Ainsi tout homme doit il se voir reconnaître du seul fait de sa création des propriétés inégalées parmi celles des autres créatures. La première propriété de l'homme créé par Dieu et qui ressort de l'image de Dieu est la capacité arbitraire d'agir : la liberté. Cette liberté est essentiellement une propriété issue de la ressemblance avec Dieu.

Parmi les diverses propriétés issues de la création de l'homme à l'image de Dieu, peut on identifier une propriété qui pousse l'homme à reconnaître son Original ? Existe t'il une propriété de l'homme qui le pousse à reconnaître son Créateur de sa propre volonté sans que Dieu lui doive une quelconque Révélation ?

Si une telle propriété existait, ne permettrait-elle pas à tout homme de se constituer une religion "naturelle", non pas en ce qu'elle identifierait le Créateur avec la Nature - il s'agirait d'une médiocre réduction - mais en ce qu'elle serait intrinsèque à l'homme qui se tournerait alors vers son Créateur ?

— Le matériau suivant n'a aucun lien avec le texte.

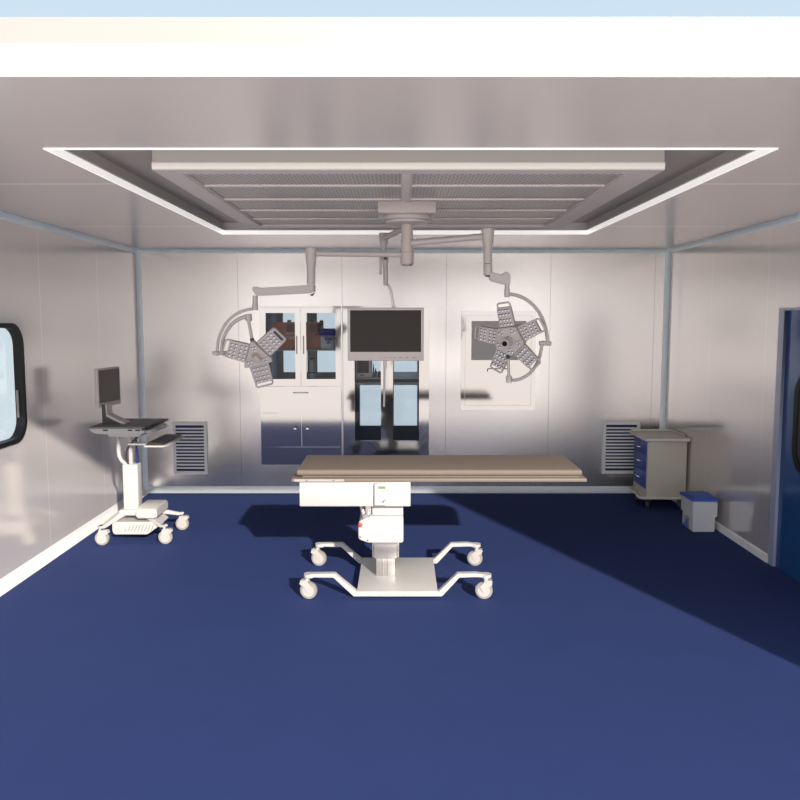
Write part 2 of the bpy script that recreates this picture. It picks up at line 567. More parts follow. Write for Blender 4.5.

Or, le catholique connaît la réponse de la Révélation. Depuis la création de l'homme comme image de Dieu, il s'est passé un événement capital qui a entièrement bouleversé le Plan divin et la logique de cette Création en Image de Dieu. L'homme, succombant à la tentation, a voulu bénéficier d'attributs divins pensant qu'ainsi, il deviendrait non plus une vulgaire copie, mais Dieu lui-même.
"Vous ne mourrerez pas. Vous serez comme des dieux."
Genèse
Dieu s'est alors retiré de sa Création et a fait mourir l'homme, le laissant rejoindre le statut naturel des créatures finies.
"Tu es poussière et tu retournera à la poussière"
Genèse
Il en résulte que, s'étant retiré du Monde, Dieu ne laisse plus l'homme le rejoindre en aucune façon. Et il en résulte de là qu'aucune religion naturelle ne peut plus se former que dans l'illusion de la tentation de l'idolâtrie ou de celle de se constituer en dieu dérisoire.

Sans la Révélation chrétienne, le monde est essentiellement absurde pour l'homme et il ne débouche que sur la mort. Il n'existe donc aucune capacité "naturelle" pour l'homme de rejoindre Dieu.

Et donc aucune "religion naturelle" qui puisse se poser en remplacement du catholicisme.